2 "Terminologically the whole expression 'revelation of the righteousness of God' is derived from Judaism, inasmuch as here, too, the concept 'just' or 'justice' was understood in close connection with the judicial pronouncement in the divine judgment." — Ridderbos, op cit., p.164.

3 Chesed is the Hebrew word which has the idea of faithfulness, loyalty, steadfast love. It is related to the covenant whereby the Lord became "married" to His people.

4 For a fuller discussion of the eschatological nature of God's righteousness in the Old Testament, see George Eldon Ladd, The Pattern of New Testament Truth, pp.93, 94; Ladd, A Theology of the New Testament, pp. 441f.; Ridderbos, op. cit., pp. 161-166; Kittel, op. cit., vol.2, pp. 174f.; Richardson, op cit., pp.79-83.

5 John Bright, The Kingdom of God, p.175.

6 Aionios means age to come (see Richardson, op. cit., pp.73, 74).
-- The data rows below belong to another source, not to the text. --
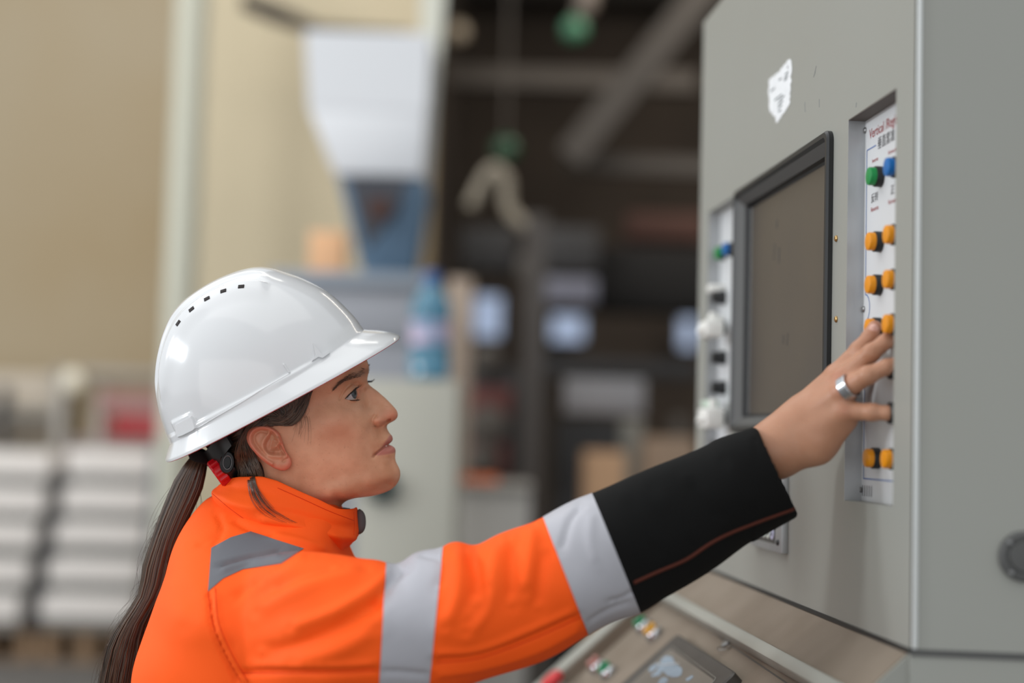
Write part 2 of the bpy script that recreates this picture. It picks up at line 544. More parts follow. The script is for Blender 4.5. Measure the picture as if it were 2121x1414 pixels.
def head_w(u, v, detail=True):
    """half-width of the head, in plane pixels, at middle-plane position (u, v)"""
    u, v = np.asarray(u, float), np.asarray(v, float)
    th = np.arctan2(v - C0[1], u - C0[0])
    d = np.maximum(prof_r(th) - np.hypot(u - C0[0], v - C0[1]), 0)
    q = q_tps(u, v)
    qm = 2 * 5.0 * d
    q = 0.5 * (q + qm + np.sqrt((q - qm) ** 2 + (2 * 6.0 * np.minimum(d, 6)) ** 2))
    q = np.minimum(q, 2 * 55.0 * d + 0 * q) if not detail else np.minimum(q, 420.0 * d)
    w = np.sqrt(np.maximum(q, 0))
    if not detail:
        return w
    near = sstep(0, 6, d)
    def groove(plx, sig, amp):
        return amp * np.exp(-(poly_dist(u, v, plx) / sig) ** 2)
    def blob(px, py, wv, su, sv, amp, rot=0.0):
        cx, cy = pl(px, py, wv)
        c, s = math.cos(rot), math.sin(rot)
        du, dv = (u - cx) * c + (v - cy) * s, -(u - cx) * s + (v - cy) * c
        return amp * np.exp(-(du / su) ** 2 - (dv / sv) ** 2)
    f = np.zeros_like(w)
    f += blob(785, 871, 33, 10, 11, 10)                       # wing of the nose
    f += groove(G_ALAR, 2.8, -5.0)
    f += blob(815, 857, 12, 9, 9, 2.0)                          # tip
    f += groove(G_NASO, 6, -1.6)
    f += blob(766, 915, 45, 12, 22, 1.5)
    f += groove(G_MOUTH, 1.8, -8.0)
    f += blob(776, 941, 46, 5, 6, -4.5)
    f += blob(803, 910, 16, 9, 6, 3.0, -0.8)
    f += blob(808, 931, 16, 12, 5, 3.6, -0.2)
    f += blob(803, 948, 30, 14, 5, -2.0)
    f += groove(G_LOWLID, 4, -1.2)
    f += groove(BROW, 9, 2.4)
    f += blob(690, 870, 115, 40, 28, 2.5)                       # cheekbone
    f += blob(735, 900, 80, 30, 30, -2.0)
    w = w + f * near
    # nostril
    cx, cy = pl(804, 871.5, 20)
    c, s = math.cos(-0.5), math.sin(-0.5)
    e = ((u - cx) * c + (v - cy) * s) ** 2 / 6.0 ** 2 + (-(u - cx) * s + (v - cy) * c) ** 2 / 2.6 ** 2
    w = w - 11 * np.exp(-e ** 2) * sstep(0, 2.5, d)
    # eyelids over the eyeball, crease, opening
    rho2 = (u - EYE_C[0]) ** 2 + (v - EYE_C[1]) ** 2
    lid = 58 + np.sqrt(np.maximum((EYE_R + 3.0) ** 2 - rho2, 0)) - 200 * (rho2 > (EYE_R + 3.0) ** 2)
    k = 3.0
    h = np.clip(0.5 + 0.5 * (lid - w) / k, 0, 1)
    w = np.where(lid > 0, w + (lid - w) * h + k * h * (1 - h), w)
    w += groove(G_CREASE, 2.0, -3.2)
    ball = 58 + np.sqrt(np.maximum(EYE_R ** 2 - rho2, 0))
    op = in_poly(u, v, EYE_OPEN)
    w = np.where(op, np.minimum(w, np.where(rho2 < EYE_R ** 2, ball - 6, 40)), w)
    return np.maximum(w, 0) * (d > 0)

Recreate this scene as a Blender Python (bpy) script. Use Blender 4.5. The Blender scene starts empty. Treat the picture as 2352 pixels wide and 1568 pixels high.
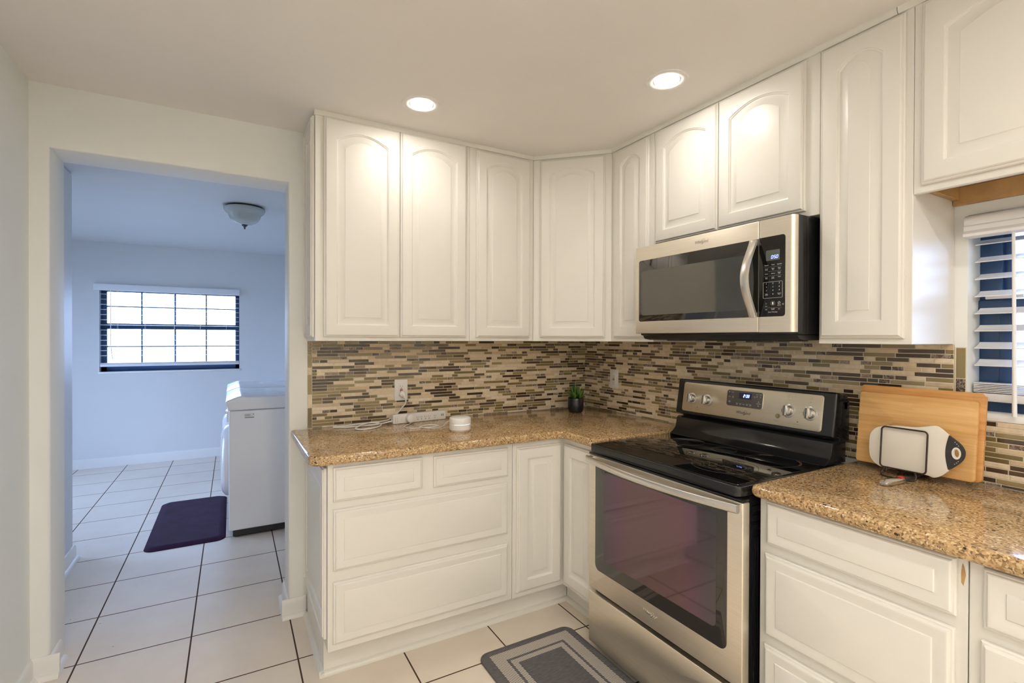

Christ's death was the revelation of God's "everlasting punishment," or punishment of the age to come. In Matthew 25:46 kolasin aionion is translated as "everlasting punishment" in the A.V. aionios really means age to come (see ibid.). Christ's death was the revelation of the punishment of the age to come. compare also "wrath to come" in Matthew 3:7.

7 James Buchanan (The Doctrine of Justification) is certainly right when he argues that God's righteousness provided for us in the doing and dying of Christ can only be imputed, for it is a historical event, both infinite and unrepeatable. This is not to deny the necessity of the impartation of the communicable attributes of the divine nature through the gift of the Holy Spirit. But this impartation of God's righteous character must not be confused with the Pauline artIcle of "the righteousness of faith."